An activist leader advocates for English learners when such opportunities present themselves, Barajas explained. Chances to be an advocate can be found in many situations — in one-on-one meetings with school personnel, when discussing legislation with policymakers or speaking in front of a school board.

“We recognize that school board members are the ultimate stakeholders because they represent the community,” Barajas said. “Our advocates want to work with their local leaders and school boards, so we encourage collaboration and building relationships with leaders and stakeholders at all levels.”

The benefits of bilingualism

Numerous studies have shown that bilingual students often experience cognitive, social and economic advantages over their peers. They tend to have better focus, memory and problem-solving skills; a better sense of self; better relationships with their parents; and are more likely to graduate high school and go to college. Research has also found that attendance rates among bilingual students are higher, children demonstrate fewer behavioral problems and parents are more involved.

In light of such findings, California voters overwhelmingly passed Proposition 58 in 2016, ending a nearly 20-year mandate that students who come to school speaking other languages receive instruction in English-only — a method research has since shown is ineffective in catching students up and helping reach language proficiency.

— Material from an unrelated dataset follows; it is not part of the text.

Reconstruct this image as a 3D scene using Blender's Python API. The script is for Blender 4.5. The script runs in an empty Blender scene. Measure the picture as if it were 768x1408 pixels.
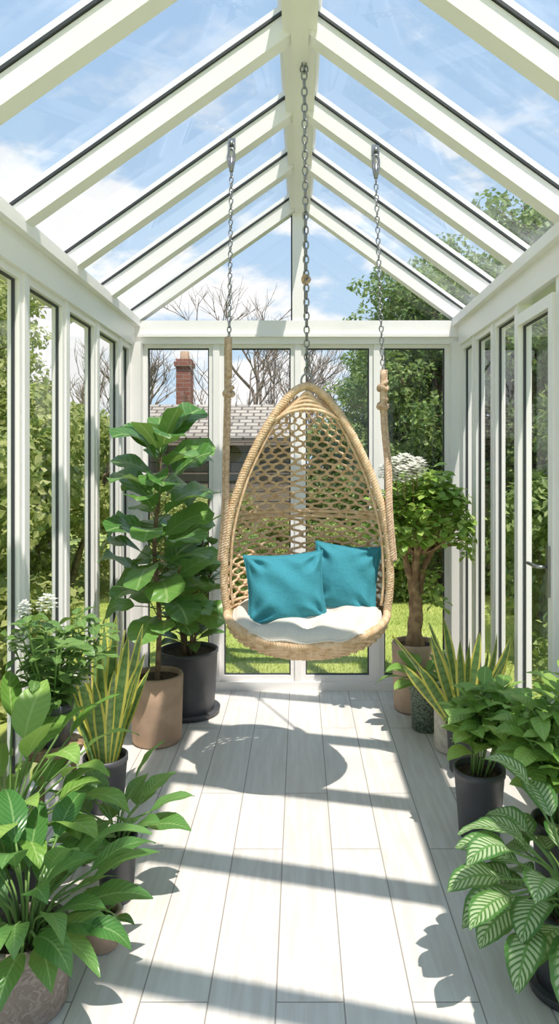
import bpy, math, random
import numpy as np
from math import sin, cos, pi, radians
from mathutils import Vector
rng=np.random.default_rng(11); random.seed(11)
U=random.uniform
XL,XR,YB=-1.13,1.08,4.8
EZ0,EZ1,RZ=2.37,2.55,3.40

# ---------------------------------------------------------------- mesh builder
class MB:
    def __init__(s): s.v=[];s.f=[];s.uv=[];s.r=[];s.n=0
    def add(s,V,F,mat=0,UV=None,r=0.5,smooth=True):
        V=np.asarray(V,float).reshape(-1,3); k=len(V)
        if not isinstance(F,list): F=[F]
        for a in F:
            a=np.asarray(a,int)
            if len(a): s.f.append((a+s.n,mat,smooth))
        s.v.append(V)
        s.uv.append(np.zeros((k,2)) if UV is None else np.asarray(UV,float).reshape(-1,2))
        s.r.append(np.full(k,r) if np.isscalar(r) else np.asarray(r,float))
        s.n+=k
    def build(s,name,mats,loc=(0,0,0),room=False,parent=None):
        V=np.concatenate(s.v)
        if room:
            V=V.copy(); x=V[:,0]
            def soft(a,knee,lim):
                m=a>knee; b=a.copy(); b[m]=knee+(lim-knee)*np.tanh((a[m]-knee)/(lim-knee)); return b
            x=soft(x,XR-0.16,XR-0.02); x=-soft(-x,-XL-0.16,-XL-0.02); V[:,0]=x
            V[:,1]=soft(V[:,1],YB-0.2,YB-0.03)
            V[:,2]=np.maximum(V[:,2],0.004)
        V=V-np.array(loc)
        me=bpy.data.meshes.new(name)
        me.vertices.add(len(V)); me.vertices.foreach_set('co',V.ravel())
        loops=np.concatenate([a.ravel() for a,_,_ in s.f])
        tot=np.concatenate([np.full(len(a),a.shape[1]) for a,_,_ in s.f])
        mi=np.concatenate([np.full(len(a),m) for a,m,_ in s.f])
        sm=np.concatenate([np.full(len(a),q) for a,_,q in s.f])
        st=np.concatenate([[0],np.cumsum(tot)[:-1]])
        me.loops.add(len(loops)); me.loops.foreach_set('vertex_index',loops.astype(np.int32))
        me.polygons.add(len(tot)); me.polygons.foreach_set('loop_start',st.astype(np.int32))
        me.polygons.foreach_set('material_index',mi.astype(np.int32))
        me.polygons.foreach_set('use_smooth',sm.astype(bool))
        for m in mats: me.materials.append(m)
        me.update(calc_edges=True)
        uv=np.concatenate(s.uv)[loops]
        l=me.uv_layers.new(name='UVMap'); l.data.foreach_set('uv',uv.ravel())
        at=me.attributes.new('rnd','FLOAT','POINT'); at.data.foreach_set('value',np.concatenate(s.r))
        me.validate()
        o=bpy.data.objects.new(name,me); bpy.context.scene.collection.objects.link(o)
        o.location=loc
        if parent: o.parent=parent; o.location=Vector(loc)-parent.location
        return o

def gridf(nu,nv,cu=False):
    R=nu if cu else nu-1
    i=np.arange(R)[:,None]; j=np.arange(nv-1)[None,:]
    a=i*nv+j; b=((i+1)%nu)*nv+j
    return np.stack([a,b,b+1,a+1],-1).reshape(-1,4)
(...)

ELLLI’s roadmap for the future

Through the lessons they have learned through the English Learner Leadership and Legacy Initiative, Barajas said fellows will continue to push for policy changes that promote best practices in the education of English learners from pre-K through their years in college.

ELLLI fellows and partners are encouraged to take their training and engage in projects that can impact policy at state and local levels, including in areas such as:

  • Guaranteeing equitable funding for English learner education via the development of Local Control and Accountability Plans
  • Promoting early childhood education for English learners;
  • Expanding family engagement efforts;
  • Improving the pipeline to prepare and support excellent bilingual teachers and administrators;
  • Ensuring that schools are safe for everyone, including immigrant children and their families; and
  • Growing opportunities for access to bilingual learning.

Moving forward, Barajas said the organization will among other things continue to support its fellows — which include early- and mid-career classroom teachers, site and district administrators, school board members, county English learner directors, graduate students and California State University faculty — as they continue in their individual and collective advocacy work.